It’s downright lyrical. It has alliteration and cadence.

But defensive lines in football aren’t about poetry and symmetry. They’re about violence and mayhem. Enter Mike Daniels.

Just as he has crashed into Iowa’s playing rotation as a non-starting “starter,” junior tackle Daniels has powered past about every offensive lineman he’s faced through four games. He has 7.5 tackles for losses, one more than the starting foursome combined.

Now, there has been nothing wrong with ends Adrian Clayborn and Broderick Binns, or tackles Christian Ballard and Karl Klug. All were mainstays in Iowa’s defensive dominance Saturday in Kinnick Stadium when it plastered poor Ball State, 45-0.

But if you hadn’t known anyone’s reputation before the season began and based your opinion strictly on watching the Hawkeyes’ four games? You would probably say the team’s premier defensive lineman is Daniels.

Iowa had six tackles for losses against the Cardinals. Daniels had four, including the game’s only quarterback sack.

“A couple times,” Hawkeye safety Tyler Sash said, “(linebacker) Tyler Nielsen would turn around and be like ‘Are you kidding me?’

“Four tackles for losses … that’s pretty unheard of for one defensive lineman in a game. Maybe Clayborn.”

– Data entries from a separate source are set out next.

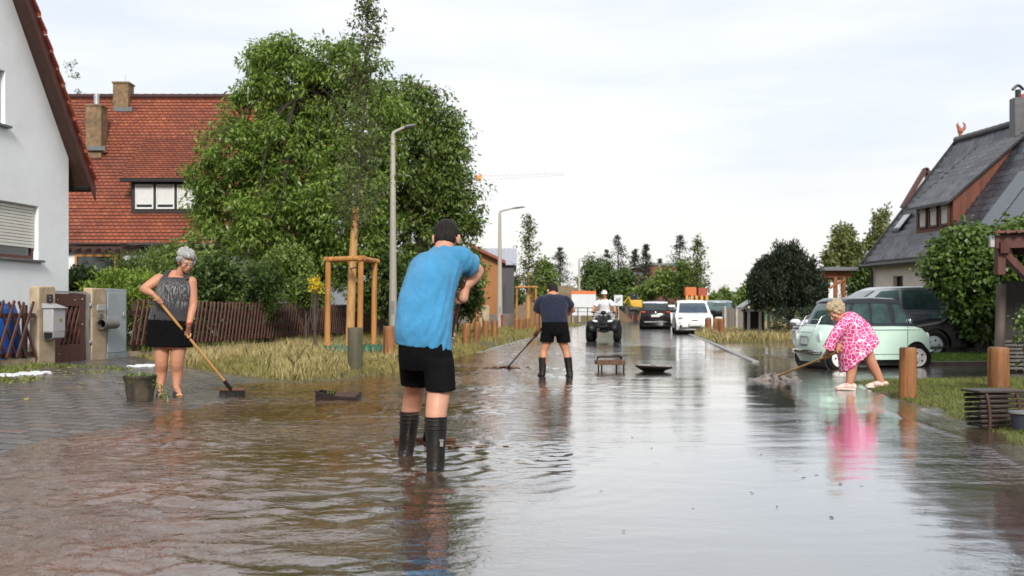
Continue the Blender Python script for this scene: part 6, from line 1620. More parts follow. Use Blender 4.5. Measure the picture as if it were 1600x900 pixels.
# --- pale car beyond the SUV and dark car with red tail light
p = ybase(1049, 74)
t, body, cab, sd_, shp = car('white_car', 'white car half hidden between the dark SUV and the white hatchback', p, hd + PI, 4.2, 1.76, 1.5,
    [(-2.05, .4), (-2.1, .6), (-2.05, .95), (-1.9, 1.0), (0, .96), (1.0, .93), (1.7, .82), (2.0, .65), (2.1, .5), (2.08, .35)], .95, (-1.3, 1.3), .32, M_wht, M_wht, M_wht, (-2.0, -1.4, .2, 1.1, 1.48), {'side': [('side_window', [(-1.5, 1.0), (.7, 1.0), (.15, 1.36), (-1.2, 1.36)])]})
p = ybase(1117, 53)
t, body, cab, sd_, shp = car('dark_hatchback', 'dark hatchback with a red tail light behind the bollards', p, hd + .05, 4.1, 1.76, 1.5,
    [(-1.98, .4), (-2.05, .6), (-2.03, .9), (-1.9, .98), (0, .96), (1.0, .93), (1.7, .82), (2.0, .65), (2.05, .5), (2.03, .35)], .95, (-1.28, 1.28), .32, M_blk, M_blk, paint('blue_grey_roof', (.22, .27, .32), .25), (-1.95, -1.4, .2, 1.1, 1.48), {'side': [('side_window', [(-1.5, 1.0), (.7, 1.0), (.15, 1.36), (-1.2, 1.36)])], 'm': M_carglass_l})
for s in (-1, 1):
    b = MB(); b.ell((-1.98, s * .66, .86), (.07, .2, .1), None, 12, 8); b.build('tail_light', M_lens_r, t)
b = MB(); b.box((-2.06, 0, .62), (.03, .5, .11)); b.build('number_plate', M_platew, t)

# --- quad bike (x forward)
M_plastic = mat('black_plastic', (.006, .006, .007), .45, var=.2, spec=.3)
qp = ybase(944, 35.2); qyaw = math.atan2(-1, -.16)
Q = thing('quad_bike', 'black quad bike driving towards the camera', 'quad bike', qp, qyaw)
def atv_wheel(x, y, r, w, s):
    R = Matrix.Rotation(PI / 2, 3, 'X'); b = MB()
    n = 32; rings = []
    for q, z in ((.45, -.46), (.80, -.5), (.95, -.42), (1, -.25), (1, .25), (.95, .42), (.80, .5), (.45, .46)):
        rings.append([V(x + r * q * (1 + (.035 if (k % 2 and .3 < q > .9) else 0)) * math.cos(2 * PI * k / n), y + z * w, r + r * q * (1 + (.035 if (k % 2 and q > .9) else 0)) * math.sin(2 * PI * k / n)) for k in range(n)])
    b.loft(rings); t = b.build('wheel', M_tyre, Q)
    b = MB(); b.lathe([(r * .45, -s * .40 * w), (r * .42, -s * .34 * w), (r * .15, -s * .30 * w), (r * .12, -s * .42 * w), (.004, -s * .44 * w)], (x, y, r), 18, R); b.build('rim', M_chrome, t)
for s in (-1, 1): atv_wheel(.62, s * .46, .28, .21, s); atv_wheel(-.58, s * .43, .28, .26, s)
b = MB(); b.tube([V(-.7, 0, .42), V(0, 0, .36), V(.6, 0, .42)], [(.13, .1)] * 3, n=10, sub=3, side=(0, 1, 0)); b.box((0, 0, .45), (.7, .3, .3)); b.build('frame', M_plastic, Q, bevel=.03)
for s in (-1, 1):
    b = MB(); b.loft([[V(.62 + .36 * math.cos(a), s * y, .30 + .36 * math.sin(a) + dz) for a, dz in ((.15, 0), (.6, .02), (1.1, .04), (1.6, .05), (2.1, .03), (2.6, 0))] for y in (.22, .40, .52)] , caps=False, closed=False); ob = b.build('mudguard', M_plastic, Q, fix=False); so_ = ob.modifiers.new('s', 'SOLIDIFY'); so_.thickness = .02
    b = MB(); b.loft([[V(-.58 + .36 * math.cos(a), s * y, .30 + .36 * math.sin(a) + dz) for a, dz in ((.4, 0), (.9, .03), (1.4, .05), (1.9, .05), (2.6, .02))] for y in (.2, .40, .52)], caps=False, closed=False); ob = b.build('mudguard', M_plastic, Q, fix=False); so_ = ob.modifiers.new('s', 'SOLIDIFY'); so_.thickness = .02
b = MB(); b.loft([[V(x, y, z) for y, z in ((-w, z0), (-w * .9, z1), (0, z1 + .03), (w * .9, z1), (w, z0))] for x, w, z0, z1 in ((.15, .16, .5, .78), (.45, .3, .5, .80), (.75, .33, .48, .72), (.88, .26, .46, .62))]); b.build('front_cowl', M_plastic, Q)
for s in (-1, 1):
    b = MB(); b.ell((.80, s * .25, .68), (.06, .10, .045), Matrix.Rotation(s * .2, 3, 'X'), 12, 8); b.build('headlight', M_lens_w, Q)
    b = MB(); b.tube([V(.25, s * .15, .70), V(.55, s * .28, .45), V(.62, s * .38, .30)], .02, n=6); b.build('suspension_arm', M_greymetal, Q)
b = MB()
for z, x in ((.36, .93), (.50, .97), (.62, .95)): b.tube([V(x - .05, -.22, z), V(x, 0, z), V(x - .05, .22, z)], .016, n=6, sub=3)
for y in (-.13, .13): b.tube([V(.9, y, .32), V(.97, y, .5), V(.92, y, .66)], .016, n=6)
b.build('bull_bar', M_plastic, Q)
b = MB()
for x in (.5, .62, .74, .86): b.tube([V(x, -.34, .84), V(x, .34, .84)], .012, n=6)
for y in (-.34, .34): b.tube([V(.42, y, .84), V(.9, y, .84)], .012, n=6)
for x, y in ((.5, -.25), (.5, .25), (.84, -.2), (.84, .2)): b.tube([V(x, y, .84), V(x, y, .72)], .01, n=6)
b.build('front_rack', M_plastic, Q)
b = MB()
for x in (-.9, -.75, -.6): b.tube([V(x, -.42, .80), V(x, .42, .80)], .012, n=6)
for y in (-.42, .42): b.tube([V(-.92, y, .80), V(-.5, y, .80)], .012, n=6); b.tube([V(-.9, y, .80), V(-.92, y, 1.1), V(-.6, y, 1.1), V(-.5, y, .80)], .012, n=6)
b.build('rear_rack', M_plastic, Q)
b = MB(); b.tube([V(-.62, 0, .76), V(-.3, 0, .80), V(.1, 0, .76)], [(.17, .06), (.16, .06), (.12, .05)], n=12, sub=4, round_ends=True, side=(0, 1, 0)); b.build('seat', mat('seat_black', (.02, .02, .02), .6), Q)
b = MB(); b.tube([V(.25, -.38, .98), V(.32, -.2, .96), V(.35, 0, .92), V(.32, .2, .96), V(.25, .38, .98)], .014, n=8, sub=3); b.tube([V(.35, 0, .92), V(.45, 0, .72)], .03, n=8); b.ell((.36, 0, .97), (.07, .10, .07)); b.build('handlebar', M_plastic, Q)
for s in (-1, 1):
    b = MB(); b.tube([V(.28, s * .30, .97), V(.24, s * .42, .985)], .02, n=8); b.build('grip', M_tyre, Q)
# ================================================================ people and their brooms
def skin(name, col): 
    m = mat(name, col, .5, var=.12, scale=9, alt=(min(1, col[0] * 1.12), col[1] * 1.0, col[2] * .95), dirt=(col[0] * .95, col[1] * .72, col[2] * .66), dscale=11, damt=.5, spec=.4)
    m.node_tree.nodes['Principled BSDF'].inputs['Subsurface Weight'].default_value = .06
    m.node_tree.nodes['Principled BSDF'].inputs['Subsurface Radius'].default_value = (.02, .008, .004)
    return m
M_skin_a = skin('skin_fair', (.50, .27, .185))
M_skin_b = skin('skin_tanned', (.46, .235, .145))
M_skin_c = skin('skin_ruddy', (.50, .25, .16))
M_lip = mat('lips', (.30, .10, .08), .45)
M_eye = mat('eye_white', (.7, .68, .65), .2); M_iris = mat('iris', (.04, .03, .025), .15)

def cloth(name, col, var=.08, rough=.85, bump=.35, bscale=22):
    m = mat(name, col, rough, var=var, scale=3.5, spec=.2, rvar=.03)
    nt = m.node_tree; b = nt.nodes['Principled BSDF']
    if not b.inputs['Normal'].is_linked:
        n = N(nt, 'ShaderNodeTexNoise', Scale=bscale, Detail=3.0, Roughness=.5); L(nt, coords(nt, (1, 1, .45), rot=(0, .5, 0)), n.inputs['Vector'])
        f = N(nt, 'ShaderNodeTexNoise', Scale=500.0, Detail=1.0); L(nt, coords(nt), f.inputs['Vector'])
        a = N(nt, 'ShaderNodeMath', operation='MULTIPLY_ADD'); L(nt, f.outputs[0], a.inputs[0]); a.inputs[1].default_value = .12; L(nt, n.outputs[0], a.inputs[2])
        bp = N(nt, 'ShaderNodeBump', Strength=min(1, bump * 1.6), Distance=.05); L(nt, a.outputs[0], bp.inputs['Height']); L(nt, bp.outputs[0], b.inputs['Normal'])
        r_ = N(nt, 'ShaderNodeTexNoise', noise_type='RIDGED_MULTIFRACTAL', Scale=4.5, Detail=1.5, Roughness=.45); L(nt, coords(nt, (1.2, 1.2, .42), rot=(.25, .55, 0)), r_.inputs['Vector'])
        b2 = N(nt, 'ShaderNodeBump', Strength=min(1, bump * 1.3), Distance=.028); L(nt, r_.outputs[0], b2.inputs['Height']); L(nt, bp.outputs[0], b2.inputs['Normal']); L(nt, b2.outputs[0], b.inputs['Normal'])
        b.inputs['Sheen Weight'].default_value = .12
    return m

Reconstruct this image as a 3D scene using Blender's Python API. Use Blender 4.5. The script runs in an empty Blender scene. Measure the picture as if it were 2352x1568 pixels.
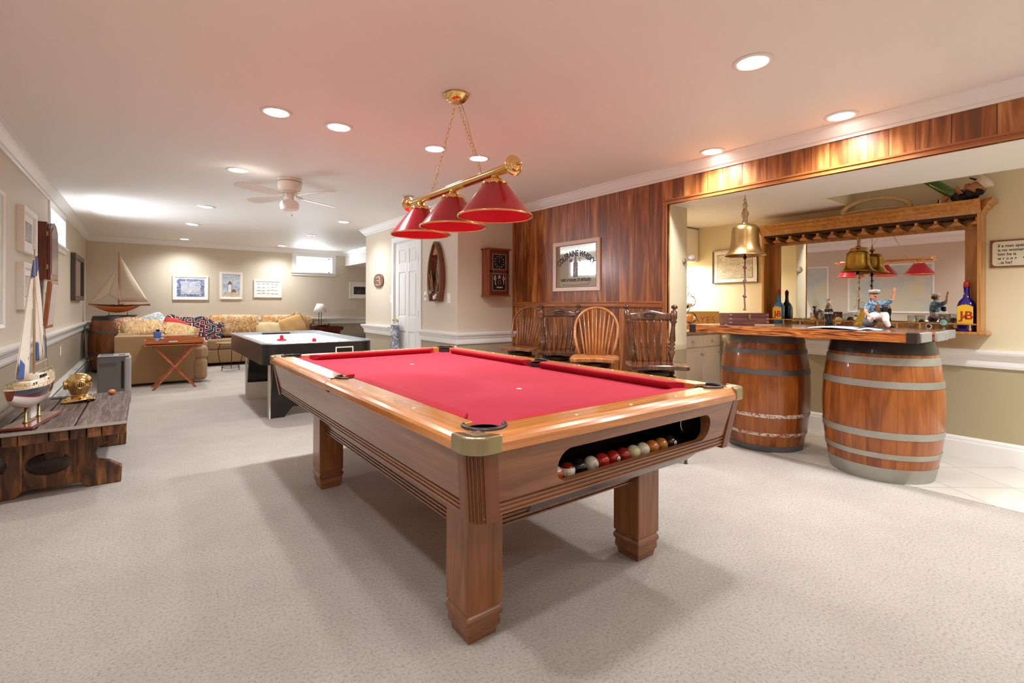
import bpy, bmesh, math, random
from mathutils import Vector, Matrix, Euler
random.seed(7)
R = math.radians
PI = math.pi
SC = bpy.context.scene
COL = SC.collection

# ---------------------------------------------------------------- camera
def add_camera():
    yaw, roll = .6472, .0042
    f = Vector((math.sin(yaw), math.cos(yaw), 0)); rt = Vector((math.cos(yaw), -math.sin(yaw), 0)); up = Vector((0, 0, 1))
    r3 = rt*math.cos(roll) + up*math.sin(roll); u3 = up*math.cos(roll) - rt*math.sin(roll)
    cd = bpy.data.cameras.new('camera'); c = bpy.data.objects.new('camera', cd); COL.objects.link(c)
    m = Matrix.Identity(4)
    for i in range(3):
        m[i][0] = r3[i]; m[i][1] = u3[i]; m[i][2] = -f[i]
    m[2][3] = 1.18
    c.matrix_world = m
    cd.sensor_width = 36; cd.sensor_fit = 'HORIZONTAL'; cd.lens = 1116.65/2352*36
    cd.shift_y = -(784-698.45)/2352
    cd.clip_start = .02
    SC.camera = c
add_camera()

# ---------------------------------------------------------------- world, exposure
SC.view_settings.view_transform = 'Standard'; SC.view_settings.look = 'None'
SC.view_settings.gamma = 1; SC.view_settings.use_curve_mapping = False
SC.view_settings.exposure = 0.6
SC.cycles.max_bounces = 14; SC.cycles.diffuse_bounces = 8; SC.cycles.glossy_bounces = 6
SC.cycles.transmission_bounces = 10; SC.cycles.transparent_max_bounces = 16
SC.cycles.sample_clamp_indirect = 6; SC.cycles.caustics_reflective = False; SC.cycles.caustics_refractive = False
W = bpy.data.worlds.new('sky'); SC.world = W; W.use_nodes = True
W.node_tree.nodes['Background'].inputs[0].default_value = (.86, .93, 1, 1)
W.node_tree.nodes['Background'].inputs[1].default_value = 12.0

LAMP_W = 62.0          # power of one recessed ceiling lamp
LAMP_COL = (.92, .97, 1)
CEIL = 2.37

# ---------------------------------------------------------------- materials
MATS = {}
def _new(name):
    m = bpy.data.materials.new(name); m.use_nodes = True
    return m, m.node_tree, m.node_tree.nodes['Principled BSDF']
def lin(h):
    if isinstance(h, str):
        v = [int(h[i:i+2], 16)/255 for i in (0, 2, 4)]
        return tuple(((c/12.92) if c <= .04045 else ((c+.055)/1.055)**2.4) for c in v)
    return h
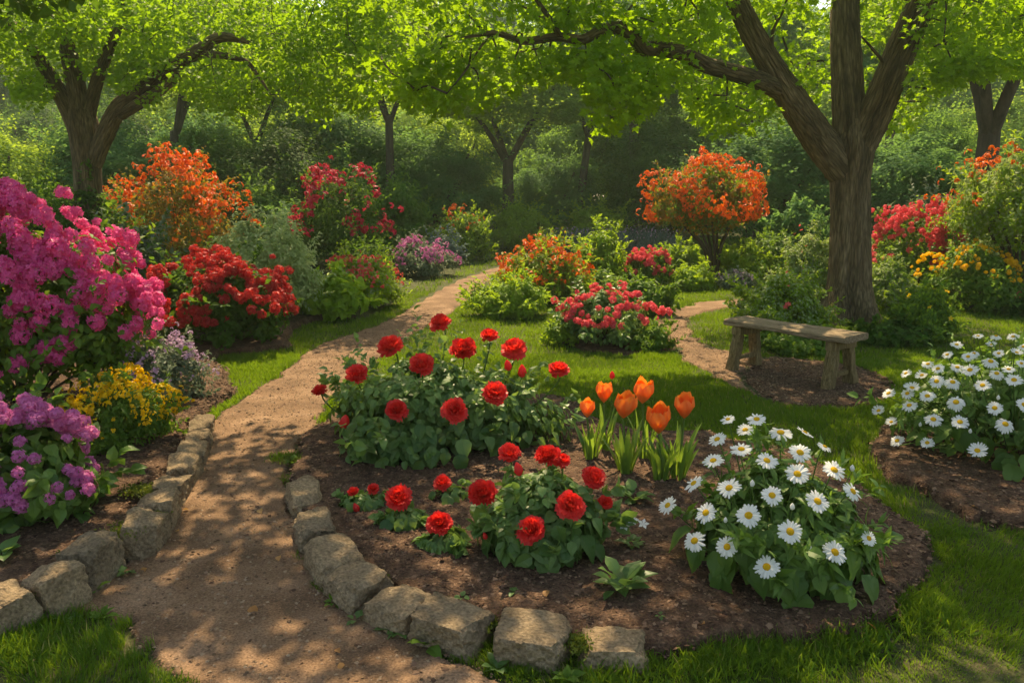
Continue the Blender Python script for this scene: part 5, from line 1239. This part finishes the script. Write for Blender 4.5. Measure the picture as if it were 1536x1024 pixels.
# ------------------------------------------------------------------ bench
def bench():
    g = np.random.default_rng(15); th = math.atan2(-.785, .62)
    t = thing('garden_bench', 'rustic backless wooden bench with splayed trestle legs under the maple', 'bench', (2.64, 7.43, 0)); t.rotation_euler = (0, 0, th)
    def beam(name, a, b, w, d, mat, taper=1.0, nseg=14, wob=.006, ref=(0, 1, 0), crk=None):
        """a hewn timber from a to b, section w x d, with uneven worn edges"""
        a, b = np.array(a, float), np.array(b, float); ax = nrmz((b - a)[None])[0]; s = nrmz(np.cross(ax, ref)[None])[0]; u = np.cross(s, ax)
        prof = []
        m = 6
        for (x, y) in [(-1, -1), (1, -1), (1, 1), (-1, 1)]:
            for q in range(m):
                nx, ny = {(-1, -1): (1, -1), (1, -1): (1, 1), (1, 1): (-1, 1), (-1, 1): (-1, -1)}[(x, y)]
                f = q / m; prof.append((x + (nx - x) * f, y + (ny - y) * f))
        prof = np.array(prof); prof = prof / np.linalg.norm(prof, ord=9, axis=1, keepdims=True)
        n = len(prof); V = []
        ph = g.random(4) * 6
        for i in range(nseg):
            v = i / (nseg - 1); k = taper + (1 - taper) * v; e = .985 if i in (0, nseg - 1) else 1
            jw = 1 + wob / w * 1.6 * math.sin(v * 5 + ph[0]) + wob / w * math.sin(v * 13 + ph[1]); jd = 1 + wob / d * 1.2 * math.sin(v * 6 + ph[2])
            V.append(a + (b - a) * v + np.outer(prof[:, 0] * w / 2 * k * jw * e, s) + np.outer(prof[:, 1] * d / 2 * k * jd * e + wob * .3 * np.sin(prof[:, 0] * 4 + v * 9 + ph[3]), u))
        V = np.concatenate(V); V = np.vstack([V, a, b]); i, k = np.meshgrid(np.arange(nseg - 1), np.arange(n), indexing='ij'); q = i * n + k; q2 = i * n + (k + 1) % n
        mb = MB(); mb.add(V, np.stack([q, q2, q2 + n, q + n], -1).reshape(-1, 4))
        mb.add(V, [((k + 1) % n, k, len(V) - 2) for k in range(n)] + [((nseg - 1) * n + k, (nseg - 1) * n + (k + 1) % n, len(V) - 1) for k in range(n)])
        o = mb.build(name, mat, t, False)
        return o
    beam('seat', (-.64, 0, .468), (.64, 0, .468), .41, .054, M['wood'], nseg=40, wob=.008, ref=(0, 0, 1))
    for sx in (-1, 1):
        x = sx * .50
        beam('crosspiece', (x, -.175, .395), (x, .175, .395), .10, .085, M['wood_leg'], nseg=8, ref=(0, 0, 1))
        for sy in (-1, 1): beam('leg', (x + sx * .012, sy * .20, -.02), (x, sy * .125, .354), .088, .078, M['wood_leg'], taper=1.22, ref=(0, 1, 0))
        beam('stretcher', (x, -.14, .125), (x, .14, .125), .05, .04, M['wood_leg'], nseg=8, ref=(0, 0, 1))
bench()

# ------------------------------------------------------------------ the garden's hazy air
hb = MB(); x0, x1, y0, y1, z0, z1 = -115, 115, -35, 115, -1.2, 22
V = [(x, y, z) for z in (z0, z1) for x, y in ((x0, y0), (x1, y0), (x1, y1), (x0, y1))]
hb.add(V, [(3, 2, 1, 0), (4, 5, 6, 7), (0, 1, 5, 4), (1, 2, 6, 5), (2, 3, 7, 6), (3, 0, 4, 7)])
hm, nt, N, L = new_mat('haze')
pv = N.new('ShaderNodeVolumePrincipled'); pv.inputs['Color'].default_value = (.75, .97, .80, 1); pv.inputs['Density'].default_value = .0011; pv.inputs['Anisotropy'].default_value = .35
ho = N.new('ShaderNodeOutputMaterial'); L.new(pv.outputs[0], ho.inputs['Volume'])
tag(hb.build('haze', hm), 'thin sunlit haze filling the garden air', 'haze', kind='stuff')
cy.volume_bounces = 1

Clayborn has gotten a lot of focus from offenses in September. That’s not good for his statistics, maybe, but it doesn’t hurt his team with the way his defensive line partners have performed.

“Adrian’s out there just being Adrian,” Ballard said. “He’s attracting a lot of attention, which is freeing up a lot of guys.”

One is Daniels, who tore through blockers and stood up running backs like, well, a starter.

Daniels did a commendable job as a sub last season. This August, Binns insisted to reporters that Daniels would be a force this year, saying he “only has one mode, and that’s beast mode.”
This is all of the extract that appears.